Ces deux tours de force mis à part, comparé auxquels Richard Gere et Rebecca Hall dans des rôles incomparablement plus raisonnés et raisonnables ne font guère le poids, il ne reste qu’un récit fâcheusement farfelu et incapable de se focaliser sur le cœur de l’histoire. Au lieu de faire monter la tension tout au long d’un dîner mondain, qui commencerait avec des bavardages anodins pour mieux culminer dans des engueulades barbares, Oren Moverman quitte bien trop tôt le cadre soyeux du restaurant de luxe afin de se fourvoyer dans de nombreux retours en arrière, plus pesants les uns que les autres. Aucun détail de la pénible histoire de famille n’est alors épargné, comme si cette explication ennuyeusement exhaustive rendait les éclats de colère plus compréhensibles.

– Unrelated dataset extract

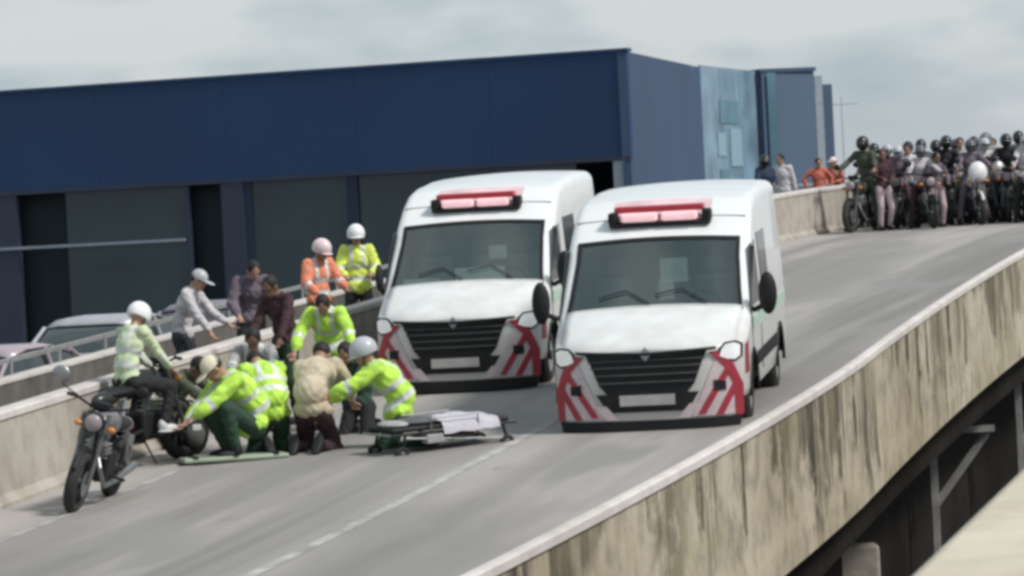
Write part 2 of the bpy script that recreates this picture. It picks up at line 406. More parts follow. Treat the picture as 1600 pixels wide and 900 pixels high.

Pire encore, d’un point de vue formel, la juxtaposition des intrigues draine toute énergie dramatique du récit, qui finit sans surprise sur une note tristement bâclée.

 

Conclusion

Après avoir vu ce nouveau film de Oren Moverman, nous sommes encore plus réticents qu’auparavant à soutenir son type de cinéma sans réserve. Il y a bien évidemment quelques morceaux de bravoure dans The Dinner, notamment pendant la première partie, lorsque les antagonismes ne sont pas encore muselés par un carcan d’explications en fin de compte superflues. Mais dans l’ensemble, le récit aurait grandement bénéficié de plus de simplicité, ce qui aurait éventuellement permis à tous les acteurs d’atteindre le même degré d’intensité que Steve Coogan et Laura Linney.